Pero como nadie se atreve a cambiar el sistema populista, la principal tarea a la que se abocan quienes llegan al poder es encontrar maneras de financiarlo, aunque sean necesariamente insostenibles. Comprar tiempo a cualquier costo, esperando que un milagro los salve parece ser el mantra que los guía.
Cuando los impuestos ya resultan intolerables, los inversores locales requieren tasas de interés astronómicas para renovar los vencimientos de deuda y los internacionales se niegan a seguir prestándonos fondos, el menú de opciones se reduce a la hiperinflación, la confiscación de los ahorros privados y/o la reestructuración, licuación o cesación de pagos de la deuda interna y externa, en pesos y en dólares.
Luego de haber visto esta película varias veces, cuando aparecen los títulos en la pantalla, quienes tienen pesos salen a comprar dólares, quienes tienen dólares en cuentas bancarias los retiran y quienes tienen bonos del gobierno los venden. El guión de la remake es casi idéntico, aunque siempre con un detalle original y pintoresco, y el desenlace también es el mismo: una confiscación de los ahorros de inversores locales y extranjeros para cubrir las excesivas necesidades financieras que requiere el sistema populista para sobrevivir.
Con el auge en el precio de la soja de 2002 a 2012, el kirchnerismo tuvo una oportunidad histórica para cortar de cuajo esta dinámica. Optó en vez por otra fiesta de consumo que financió apropiándose de las jubilaciones privadas, las reservas del BCRA, los ingresos y el patrimonio de los productores agropecuarios, los pesos (vía inflación) y dólares (vía cepo) de los ahorristas, las reservas de petróleo y gas, etc. Parafraseando al Perón de 1952 podríamos decir que el experimento K fue el colmo de la insensatez.
Y cuando Macri llegó al gobierno también tuvo una oportunidad histórica para intentar corregir el sistema que heredó del kirchnerismo. Reconozco que no era una tarea fácil. También que parece siempre más fácil desde afuera. Sin embargo, la coyuntura que enfrentaba el país en diciembre de 2015 era tan crítica que no había lugar para medias tintas. Si la convicción de un político es que no se puede cambiar el sistema, presentarse como el candidato por el cambio es una hipocresía y una irresponsabilidad.
Cuando el primer ministro de Inglaterra Neville Chamberlain regresó de Munich con el infame pacto de ese nombre bajo el brazo, Churchill lo confrontó: “Ud. tuvo la opción de elegir entre el deshonor y la guerra. Eligió el deshonor y tendrá una guerra”.

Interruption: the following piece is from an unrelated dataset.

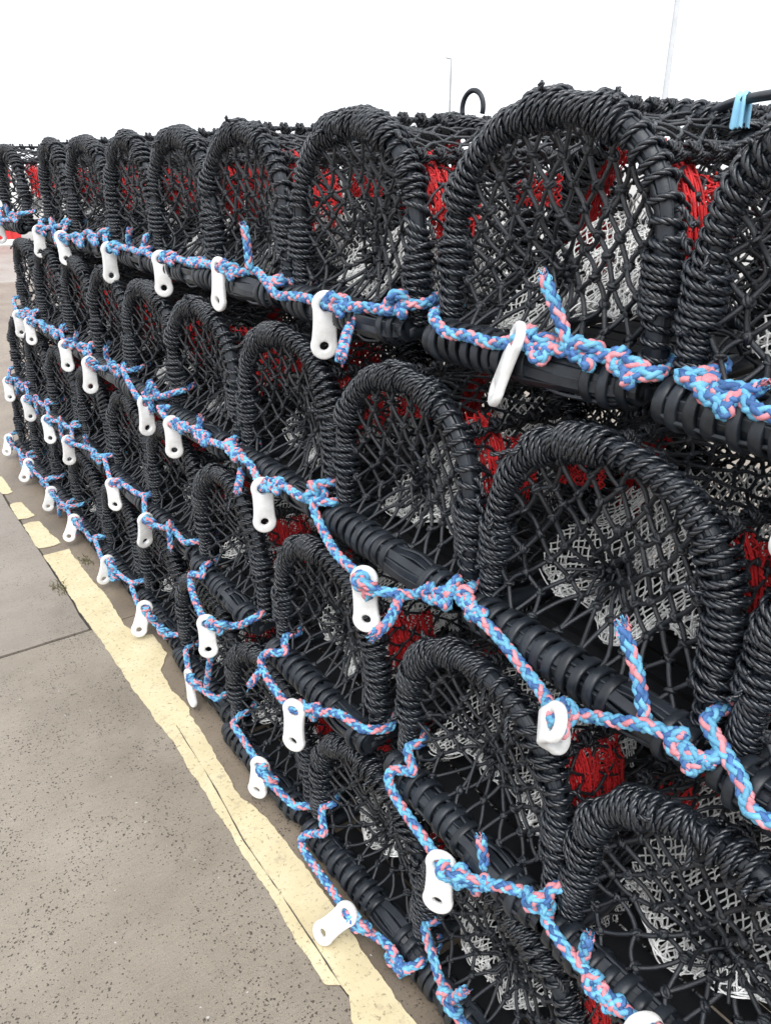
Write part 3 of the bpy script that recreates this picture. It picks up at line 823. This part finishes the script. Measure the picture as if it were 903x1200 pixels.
TOG_SPECIAL = {('A', 1): 'white plastic toggle turned edge-on, hanging aslant below the top rope right of centre',
               ('B', 1): 'white plastic toggle bent over so it looks like a ring, rope looped through it',
               ('A', 2): 'broad white plastic toggle facing out, middle of the top rope',
               ('D', 1): 'white plastic toggle tilted outwards over the yellow line near the bottom',
               ('A', 0): 'white plastic toggle cut off by the right edge of the view'}
eye0 = np.array([0, 0, E])
def make_rope(row, i, t_c, last):
    g = np.random.default_rng(1000 + 40 * 'ABCD'.index(row) + i)
    R = ROW[row]; zr = R['z'] + .085
    tr = TR[row][i] if i < len(TR[row]) else None
    near = tr is not None
    hang = HANG.get((row, i))
    if tr is not None:
        P3 = [np.array(settle(row, *p)) for p in tr['p']]
        kn = tr['kn']; tog = tr['tog']
        tail = [np.array(settle(row, *p, -.012)) for p in tr['tail']] if tr['tail'] else None
        if tog is not None: th = np.array(settle(row, *tog, -.028))
    else:
        w = .255
        ts = np.array([w, .20, .14, .09, .0, -.09, -.17, -.24]) + g.normal(0, .012, 8)
        zs = zr + np.array([.03, .0, -.035, -.02, -.004, .006, .004, .03]) + g.normal(0, .008, 8)
        xs = rowx(row, t_c) + np.array([.0, -.012, -.034, -.030, -.018, -.012, -.008, .0])
        # the toggle's own place where the photograph shows it
        want = [q for q in FARTOG[row] if abs(q[0] - t_c) < .26]
        tt = (want[0][0] - t_c) if want else g.uniform(.1, .16)
        ts[2], ts[3] = tt + .03, tt - .025
        ts = np.sort(ts)[::-1]
        if row == 'D': xs = xs - .004
        P3 = [np.array([x, t_c + t, z]) for x, t, z in zip(xs, ts, zs)]
        kn = [4, 6] if g.random() < .6 else [4]
        tog = True if (row, i) != ('B', 0) else None; th = np.array([rowx(row, t_c) - .04, t_c + tt, zr - .022 if row != 'D' else .14])
        tail = None
        if g.random() < .55:
            b = P3[5]; tail = [b, b + np.array([-.012, g.normal(0, .015), .03]), b + np.array([-.016, g.normal(0, .03), g.choice([.07, -.07])])]
    P3 = [p for p in P3]
    if row == 'D' and tog is not None and i != 1 and th[2] < .135:
        th = eye0 + (th - eye0) * (E - .135) / (E - th[2])
    if (row, i) == ('D', 1): th = eye0 + (th - eye0) * (E - .105) / (E - th[2])
    if (row, i) == ('B', 1): th = eye0 + (th - eye0) * .955
    # lead the run through the toggle's hole
    if tog is not None and tog is not False:
        j = int(np.argmin([np.linalg.norm(p - th) for p in P3]))
        P3[j] = th.copy()
        kn = [k for k in kn if k not in (j, j + 1)] + [j + 1]
        d = P3[min(j + 1, len(P3) - 1)] - th
        if np.linalg.norm(d) > .05 and j + 1 < len(P3): P3.insert(j + 1, th + d / np.linalg.norm(d) * .042 + np.array([.004, 0, .004])); kn = [k + (1 if k > j + 1 else 0) for k in kn]
    if near:                                        # nothing runs on past the creel's own legs
        while len(P3) > 4 and P3[-1][1] < t_c - HW - .03: P3.pop()
    path = catmull(rope_path(row, P3, kn, g), 10)
    # both ends pass inside the foot of the hoop and behind it
    bx0 = rowx(row, t_c) + R['o']
    for end, sgn in ((0, 1), (-1, -1)):
        p = path[end]; L = np.array([bx0 + .03, t_c + sgn * HW, max(p[2], zr - .035)])
        q = [L + np.array([-.022, -sgn * .030, .004]), L + np.array([.012, -sgn * .036, .008]), L + np.array([.042, -sgn * .008, .010])]
        if sgn * (p[1] - L[1]) > .0: q = [L + np.array([-.004, sgn * .040, .004]), L + np.array([.040, sgn * .014, .010])]   # comes round from outside
        if np.linalg.norm(q[0] - p) < .02: q = q[1:]
        run = catmull([p] + q, 8)
        path = np.concatenate([run[::-1][:-1], path]) if sgn == 1 else np.concatenate([path, run[1:]])
    # the rope lies on the bar, never in it: anything inside is drawn out towards the front and top
    bx, bz = rowx(row, t_c) + R['o'], R['z'] + BAR_Z
    eye = np.array([0, 0, E])
    for _ in range(24):
        dx, dz = path[:, 0] - bx, path[:, 2] - bz
        ins = (np.hypot(dx, dz) < .046) & (np.arange(len(path)) > 11) & (np.arange(len(path)) < len(path) - 11)
        if not ins.any(): break
        path[ins] += (eye - path[ins]) * .004
    path[:, 2] = np.maximum(path[:, 2], .014)
    mb = MB()
    far = t_c > 2.4
    braid(mb, path, per=16 if far else 24, sides=4 if far else 5, pinks=[(2, 6), (3, 6), (2, 5), (0, 7)][int(g.integers(4))])
    if tail is not None:
        braid(mb, catmull(tail, 10), per=22, sides=5)
        tp = tail[-1]; td = tail[-1] - tail[-2]; td = td / np.linalg.norm(td)
        for m_ in (0, 1, 2):
            e0 = tp + g.normal(0, .0040, (9, 3)); e1 = e0 + td * g.uniform(.002, .009, (9, 1)) + g.normal(0, .0025, (9, 3))
            batch_tubes(mb, bowed(e0 - td * .004, e1, g.normal(0, .002, e0.shape), 4), .0011, 4, m_)
    nm = R['name']
    lab = (f'blue and pink braided rope along the {ORD[i]} base bar from the right, {nm} row')
    if (row, i) == ('B', 1): lab = 'blue and pink braided rope with a long upright cut tail, second row, right of centre'
    if (row, i) == ('A', 1): lab = 'blue and pink braided rope with an upright cut tail, top row, right of centre'
    if (row, i) == ('C', 2): lab = 'blue and pink braided rope with one looped corner, third row, left of centre'
    o = obj('bridle_rope', mb.mesh('bridle_rope', [M['blue'], M['deep_blue'], M['salmon']]))
    tag(o, lab, 'rope', 'blue and pink bridle ropes')
    if tog is not None:
        if hang: ax, no = hang
        elif row == 'D': ax, no = (-.35 + g.normal(0, .08), g.normal(.05, .12), -1), (-.35 + g.normal(0, .3), -1, g.normal(.1, .1))
        else: ax, no = (-.04 + g.normal(0, .05), g.normal(.02, .10), -1), (-.40 + g.normal(0, .25), -1, g.normal(0, .1))
        tl = TOG_SPECIAL.get((row, i), f'white plastic two-hole toggle, {ORD[i]} from the right on the {nm} row of ropes')
        place_toggle(Vector(th), ax, no, tl, 1.28 * g.uniform(.95, 1.04), (row, i) == ('B', 1))

for row in 'ABCD':
    for i, t in enumerate(POS[row]):
        make_rope(row, i, t, i == len(POS[row]) - 1)

# ------------------------------------------------------------------ ground
def sheet(name, pts, z, mat, kind='structure'):
    mb = MB(); n = len(pts) // 2
    mb.add([(x, y, z) for x, y in pts], [(i, i + 1, 2 * n - 2 - i, 2 * n - 1 - i) for i in range(n - 1)], None, 0)
    o = obj(name, mb.mesh(name, mat, False)); o['kind'] = kind
    return o
sheet('ground', [(-400, -400), (400, -400), (400, 400), (-400, 400)], -.012, M['quay'])
sheet('joint_strip', [(-6, -6), (8, -6), (8, 14), (-6, 14)], -.008, M['joint'])
JX, JY = .553, 2.868
def slab(x0, x1, y0, y1, mat, seed):
    """a concrete slab, its edges a little crumbled"""
    g = np.random.default_rng(seed); mb = MB()
    def edge(a, b, n, amp):
        t = np.linspace(0, 1, n, endpoint=False); P = np.outer(1 - t, a) + np.outer(t, b)
        d = np.array(b) - np.array(a); nn = np.array([-d[1], d[0]]) / np.hypot(*d)
        w = amp * (np.interp(t, np.linspace(0, 1, n // 3 + 2), np.abs(g.normal(size=n // 3 + 2))) )
        return P + w[:, None] * nn
    pts = np.concatenate([edge((x0, y0), (x1, y0), 160, .003), edge((x1, y0), (x1, y1), 260, .003), edge((x1, y1), (x0, y1), 160, .003), edge((x0, y1), (x0, y0), 60, .003)])
    n = len(pts); c = pts.mean(0)
    bm = bmesh.new(); vs = [bm.verts.new((x, y, -.0005)) for x, y in pts]; lo = [bm.verts.new((x, y, -.009)) for x, y in pts]
    bm.faces.new(vs)
    for i in range(n): bm.faces.new((lo[i], lo[(i + 1) % n], vs[(i + 1) % n], vs[i]))
    me = bpy.data.meshes.new('concrete_slab'); bm.to_mesh(me); bm.free(); me.materials.append(mat)
    o = obj('concrete_slab', me); o['kind'] = 'structure'
slab(-6, .594, -6, JY - .007, M['conc_warm'], 1)
slab(-6, JX, JY + .007, 14, M['conc_grey'], 2)
slab(.600, 8, -6, JY + .0, M['conc_strip'], 3)
slab(JX + .006, 8, JY + .004, 14, M['conc_strip'], 4)

# ragged painted line beside the stack: measured edge, then fine raggedness
LE = [(.548, 5.3), (.548, 4.443), (.552, 4.12), (.554, 3.789), (.559, 3.432), (.558, 2.957), (.566, 2.626), (.565, 2.353), (.572, 2.192), (.580, 2.03), (.574, 1.797), (.569, 1.599), (.568, 1.416), (.562, 1.203), (.562, 1.032)]
RE = [(.60, 5.3), (.607, 4.533), (.626, 4.243), (.647, 3.889), (.675, 3.669), (.676, 3.379), (.689, 3.121), (.677, 2.817), (.691, 2.70), (.749, 2.688), (.747, 2.522), (.688, 2.429), (.676, 2.311), (.687, 2.185), (.668, 1.928), (.654, 1.674), (.676, 1.606), (.683, 1.423), (.687, 1.239), (.679, 1.026), (.675, .852), (.68, .5)]
LE += [(.589, 1.013), (.592, .98), (.566, .93), (.565, .5)]
def lerp_edge(Ed, y):
    E2 = sorted(Ed, key=lambda q: q[1]); return np.interp(y, [q[1] for q in E2], [q[0] for q in E2])
g = np.random.default_rng(5)
mb = MB()
runs = [(.5, 3.66), (3.74, 4.10), (4.16, 4.42), (4.58, 4.9)]
for (a, b) in runs:
    n = int((b - a) / .006); y = np.linspace(a, b, n)
    def rag(amp):
        w = np.convolve(g.normal(size=n + 8), np.ones(4) / 4, 'same')[4:-4]
        w2 = np.interp(y, np.linspace(a, b, max(3, n // 9)), g.normal(size=max(3, n // 9)))
        return amp * (w + .8 * w2)
    xl = lerp_edge(LE, y) + rag(.0022); xr = lerp_edge(RE, y) + rag(.0028)
    tp = np.minimum(1, np.minimum(y - a, b - y) / .016 + .35 * np.abs(g.normal(size=n)))  # torn ends
    if a > 1: mid = (xl + xr) / 2; xl = mid + (xl - mid) * tp; xr = mid + (xr - mid) * tp
    # five columns across; a crack under the paint shows on the left
    for f0, f1 in ((0, 1),):
        xa, xb = xl + (xr - xl) * f0, xl + (xr - xl) * f1
        V = np.stack([np.stack([xa, y, np.full(n, .0024)], -1), np.stack([xb, y, np.full(n, .0024)], -1)], 1)
        mb.add(V.reshape(-1, 3), grid_faces(n, 2, False)[:, ::-1], None, 0)
o = obj('painted_line', mb.mesh('painted_line', M['paint'], False)); o['kind'] = 'structure'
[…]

Macri también tuvo una opción: intentar reformar un sistema inviable con el riesgo de perder las elecciones o encontrar otra “caja” que pudiera financiarlo por algunos años con la esperanza de ganar otra elección. Eligió la segunda, pero terminó perdiendo las elecciones y magnificó la crisis que heredó del kirchnerismo.
El estrepitoso final de su gobierno además ha contribuido a reforzar otro mito pernicioso que puede terminar convirtiéndose en una profecía auto-cumplida: que Argentina es sólo gobernable por el peronismo.